Or well… almost. It’s in the hands of various review sites, and due to be available through retail channels in about 2 weeks. However, thanks to these review sites, we already have a reasonably good idea of what to expect.
The short version is that the GTX480 is about 15% faster than the Radeon 5870 on average. Given the higher price, heat, noise and power consumption, this doesn’t quite make the GTX480 a compelling option for the average user. However, I am not an average user…
What I found especially interesting were the cutting-edge features of Fermi, such as the new parallelized tessellation approach, and the improved GPGPU capabilities. Various reviews used the Unigine Heaven benchmark or DirectX 11 samples to demonstrate tessellation performance, and this is one area where Fermi really shines. Where the Radeon gets choked quite quickly, Fermi is able to scale through high tessellation factors quite well. Tessellation is only interesting when you can apply it on a large scale with virtually no performance hit. Otherwise you might be better off with just using more detailed geometry directly, or using an approach such as parallax occlusion mapping, giving similar detail with better performance. For the same reason, the geometry shader in DX10 never really took off. It just was too slow to be useful for realtime tessellation. It’s hard to tell at this point whether Fermi’s increased tessellation performance is enough to really make tessellation a success, but at least it looks considerably better than AMD’s effort.
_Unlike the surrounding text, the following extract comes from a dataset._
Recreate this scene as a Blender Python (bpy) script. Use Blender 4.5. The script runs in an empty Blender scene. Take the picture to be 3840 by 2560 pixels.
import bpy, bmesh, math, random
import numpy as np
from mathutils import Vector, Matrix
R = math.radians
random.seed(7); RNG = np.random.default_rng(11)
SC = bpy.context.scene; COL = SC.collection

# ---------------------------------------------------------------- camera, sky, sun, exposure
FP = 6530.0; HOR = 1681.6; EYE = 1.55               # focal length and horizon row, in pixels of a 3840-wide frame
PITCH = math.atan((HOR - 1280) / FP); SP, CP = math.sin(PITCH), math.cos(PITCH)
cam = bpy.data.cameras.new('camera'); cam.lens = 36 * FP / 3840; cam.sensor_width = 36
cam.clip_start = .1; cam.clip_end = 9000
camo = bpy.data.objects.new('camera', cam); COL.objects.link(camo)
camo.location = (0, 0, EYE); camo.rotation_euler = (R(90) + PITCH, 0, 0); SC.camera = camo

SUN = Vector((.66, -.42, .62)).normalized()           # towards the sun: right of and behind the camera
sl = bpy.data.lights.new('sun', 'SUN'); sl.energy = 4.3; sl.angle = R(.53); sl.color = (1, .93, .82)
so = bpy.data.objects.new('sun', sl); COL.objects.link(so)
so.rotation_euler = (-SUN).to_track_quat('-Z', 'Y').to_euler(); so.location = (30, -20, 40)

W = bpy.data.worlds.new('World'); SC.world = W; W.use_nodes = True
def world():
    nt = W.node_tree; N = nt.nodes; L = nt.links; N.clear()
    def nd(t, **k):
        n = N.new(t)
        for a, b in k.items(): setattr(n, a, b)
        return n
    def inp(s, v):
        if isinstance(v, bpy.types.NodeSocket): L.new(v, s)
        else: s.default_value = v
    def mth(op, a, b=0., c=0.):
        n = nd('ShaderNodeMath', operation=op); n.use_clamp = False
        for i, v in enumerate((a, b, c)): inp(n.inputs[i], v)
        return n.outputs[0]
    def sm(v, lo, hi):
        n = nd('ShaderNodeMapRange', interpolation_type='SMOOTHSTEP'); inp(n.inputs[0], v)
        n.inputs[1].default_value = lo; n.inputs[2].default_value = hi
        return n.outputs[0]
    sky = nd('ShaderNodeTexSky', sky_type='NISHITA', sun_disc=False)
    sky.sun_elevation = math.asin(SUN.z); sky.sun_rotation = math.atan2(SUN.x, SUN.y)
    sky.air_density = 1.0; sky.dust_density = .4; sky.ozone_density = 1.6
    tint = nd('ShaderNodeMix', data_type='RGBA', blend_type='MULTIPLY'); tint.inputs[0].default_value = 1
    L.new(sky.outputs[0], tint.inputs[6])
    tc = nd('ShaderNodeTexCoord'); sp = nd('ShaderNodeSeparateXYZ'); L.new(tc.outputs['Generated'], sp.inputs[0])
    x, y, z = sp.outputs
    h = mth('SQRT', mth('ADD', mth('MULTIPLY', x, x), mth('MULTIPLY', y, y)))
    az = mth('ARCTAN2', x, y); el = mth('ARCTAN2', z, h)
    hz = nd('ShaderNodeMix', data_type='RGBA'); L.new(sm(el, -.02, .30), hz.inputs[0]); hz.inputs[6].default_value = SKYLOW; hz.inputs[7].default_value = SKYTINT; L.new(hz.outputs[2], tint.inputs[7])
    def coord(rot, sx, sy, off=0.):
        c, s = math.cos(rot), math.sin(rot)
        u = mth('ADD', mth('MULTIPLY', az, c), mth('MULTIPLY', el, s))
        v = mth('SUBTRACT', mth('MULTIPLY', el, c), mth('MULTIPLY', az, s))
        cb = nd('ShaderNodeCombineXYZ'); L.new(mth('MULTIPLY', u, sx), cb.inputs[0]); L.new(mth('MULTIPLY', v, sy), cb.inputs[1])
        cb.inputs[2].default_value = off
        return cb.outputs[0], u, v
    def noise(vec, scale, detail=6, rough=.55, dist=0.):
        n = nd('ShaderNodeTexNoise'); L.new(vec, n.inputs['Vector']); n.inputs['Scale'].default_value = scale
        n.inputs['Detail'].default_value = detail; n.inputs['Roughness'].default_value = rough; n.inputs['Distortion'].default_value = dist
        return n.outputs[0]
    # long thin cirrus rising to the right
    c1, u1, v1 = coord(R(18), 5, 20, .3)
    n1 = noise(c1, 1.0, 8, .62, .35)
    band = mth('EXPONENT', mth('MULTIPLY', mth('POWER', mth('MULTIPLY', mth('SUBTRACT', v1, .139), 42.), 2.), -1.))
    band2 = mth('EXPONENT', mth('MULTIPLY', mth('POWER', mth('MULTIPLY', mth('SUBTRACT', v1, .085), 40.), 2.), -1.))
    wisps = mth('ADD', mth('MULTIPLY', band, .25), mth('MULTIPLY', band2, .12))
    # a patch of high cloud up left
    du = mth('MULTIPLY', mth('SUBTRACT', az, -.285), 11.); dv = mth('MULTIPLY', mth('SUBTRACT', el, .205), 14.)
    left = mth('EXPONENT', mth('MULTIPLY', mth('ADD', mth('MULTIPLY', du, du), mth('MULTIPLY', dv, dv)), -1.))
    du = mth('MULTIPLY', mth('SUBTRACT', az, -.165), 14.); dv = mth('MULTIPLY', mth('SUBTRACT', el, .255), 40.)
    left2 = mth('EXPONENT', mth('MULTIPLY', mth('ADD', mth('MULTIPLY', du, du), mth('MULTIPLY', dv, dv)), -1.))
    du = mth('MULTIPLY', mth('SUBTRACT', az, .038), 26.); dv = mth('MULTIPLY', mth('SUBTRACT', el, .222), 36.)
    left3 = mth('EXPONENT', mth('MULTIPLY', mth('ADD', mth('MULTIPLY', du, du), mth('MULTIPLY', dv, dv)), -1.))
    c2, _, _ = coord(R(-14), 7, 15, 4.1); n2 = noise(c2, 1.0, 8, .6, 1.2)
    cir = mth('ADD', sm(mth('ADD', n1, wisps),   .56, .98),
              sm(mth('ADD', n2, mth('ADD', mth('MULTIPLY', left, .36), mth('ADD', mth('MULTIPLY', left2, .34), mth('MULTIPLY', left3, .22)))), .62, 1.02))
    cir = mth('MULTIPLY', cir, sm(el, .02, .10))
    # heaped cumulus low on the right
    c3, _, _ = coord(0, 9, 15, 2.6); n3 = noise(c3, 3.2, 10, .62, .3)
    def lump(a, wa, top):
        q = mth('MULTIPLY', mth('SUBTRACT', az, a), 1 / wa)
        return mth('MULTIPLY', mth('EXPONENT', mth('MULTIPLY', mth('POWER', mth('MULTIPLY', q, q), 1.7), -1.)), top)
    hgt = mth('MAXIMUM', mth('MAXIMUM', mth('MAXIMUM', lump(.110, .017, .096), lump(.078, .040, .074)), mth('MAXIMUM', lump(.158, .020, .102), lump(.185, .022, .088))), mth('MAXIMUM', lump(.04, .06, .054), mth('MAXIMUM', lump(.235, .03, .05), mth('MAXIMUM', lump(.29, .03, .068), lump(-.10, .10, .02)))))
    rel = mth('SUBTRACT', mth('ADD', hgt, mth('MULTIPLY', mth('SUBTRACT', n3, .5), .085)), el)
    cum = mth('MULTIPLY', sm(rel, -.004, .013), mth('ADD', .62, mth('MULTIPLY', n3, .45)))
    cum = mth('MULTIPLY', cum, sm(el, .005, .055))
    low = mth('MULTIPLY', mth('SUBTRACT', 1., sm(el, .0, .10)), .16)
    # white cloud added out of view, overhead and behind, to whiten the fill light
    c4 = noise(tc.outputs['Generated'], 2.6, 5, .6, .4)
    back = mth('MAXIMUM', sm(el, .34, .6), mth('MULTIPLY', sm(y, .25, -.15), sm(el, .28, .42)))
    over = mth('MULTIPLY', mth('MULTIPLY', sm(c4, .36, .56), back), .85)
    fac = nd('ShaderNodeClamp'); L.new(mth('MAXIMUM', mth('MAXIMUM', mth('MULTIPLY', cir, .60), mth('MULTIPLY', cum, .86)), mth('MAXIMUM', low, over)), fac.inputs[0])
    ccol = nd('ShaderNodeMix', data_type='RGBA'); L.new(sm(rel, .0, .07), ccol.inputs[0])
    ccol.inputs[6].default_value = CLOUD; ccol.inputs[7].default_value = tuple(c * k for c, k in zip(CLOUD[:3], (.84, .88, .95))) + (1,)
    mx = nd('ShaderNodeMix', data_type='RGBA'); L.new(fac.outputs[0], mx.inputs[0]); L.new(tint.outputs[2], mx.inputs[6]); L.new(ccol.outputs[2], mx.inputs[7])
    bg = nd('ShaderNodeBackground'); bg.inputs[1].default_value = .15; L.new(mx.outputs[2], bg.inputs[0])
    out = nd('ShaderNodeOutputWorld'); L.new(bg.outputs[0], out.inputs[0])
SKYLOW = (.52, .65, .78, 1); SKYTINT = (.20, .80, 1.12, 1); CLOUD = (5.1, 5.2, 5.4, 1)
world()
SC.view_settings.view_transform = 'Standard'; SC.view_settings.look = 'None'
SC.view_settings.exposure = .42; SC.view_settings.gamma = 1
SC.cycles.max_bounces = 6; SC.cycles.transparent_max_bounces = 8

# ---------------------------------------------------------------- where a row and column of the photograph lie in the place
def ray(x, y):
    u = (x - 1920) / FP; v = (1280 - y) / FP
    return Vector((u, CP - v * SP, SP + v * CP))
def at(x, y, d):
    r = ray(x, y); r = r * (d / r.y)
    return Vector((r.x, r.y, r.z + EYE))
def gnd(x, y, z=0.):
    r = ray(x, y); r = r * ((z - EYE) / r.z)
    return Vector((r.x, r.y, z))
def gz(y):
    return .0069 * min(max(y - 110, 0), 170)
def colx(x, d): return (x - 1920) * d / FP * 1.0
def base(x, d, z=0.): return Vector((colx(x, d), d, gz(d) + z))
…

On the GPGPU side, Fermi seems to be an absolute monster. In various tests it seems to be more than twice as fast as the GTX285, which was no slouch in GPGPU itself. In Folding@Home it even manages to be 3.5x as fast as the GTX285. This compute power also gives PhysX a healthy boost. Another interesting thing was the nVidia Design Garage raytracing demo. This got a tremendous boost as well, which is a testament Fermi’s massively improved caching/memory access, and demonstrates that Fermi takes GPGPU one step closer towards conventional CPUs in that sense.
In terms of image quality, there doesn’t seem to be much to talk about. The antialiasing and texture filtering appear to be pretty much identical to the previous generation of nVidia GPUs. They have added a new 32xAA mode however, although I’m not sure how useful that will be in practice. This isn’t necessarily a bad thing, as the previous generation had excellent AA and AF quality already… It however does not take that final step to ‘perfection’ that AMD had made with the Radeon 5000 series, using ‘perfect’ angle-independent AF (which I personally don’t use, as I run with Catalyst AI enabled, so AF quality is sacrificed for speed… but you can’t really tell anyway).
My conclusion so far? The Fermi architecture has a lot of potential for the future, with its good tessellation and GPGPU performance… However, it seems it hasn’t quite reached its sweet-spot yet. I personally find them a bit too power-hungry. Perhaps TSMC can get the power consumption down over the next few months as the production process matures, and perhaps with small bumps in clockspeed and driver improvements, the power/performance ratio can become more acceptable. Or perhaps we need to wait for a die-shrink to get there.
I would have considered the GTX470 for myself… but I’m not too comfortable with its power consumption. So I think I’ll give it a few months to see how Fermi matures. If TSMC can get power consumption down, if nVidia can get the performance up via the drivers, and if the retail price is attractive enough, then I will buy one. But the first impression is not good enough for me to pre-order a card right away.
It could also be that one of the ‘stripped down’ variations of the Fermi architecture will turn out to be a good deal. It could be that a smaller die size will have such a favourable effect on yields that it turns performance and power consumption around completely. That the full-blown Fermi is a bit too ‘obese’, but a leaner and meaner variation of the architecture does hit that sweet-spot.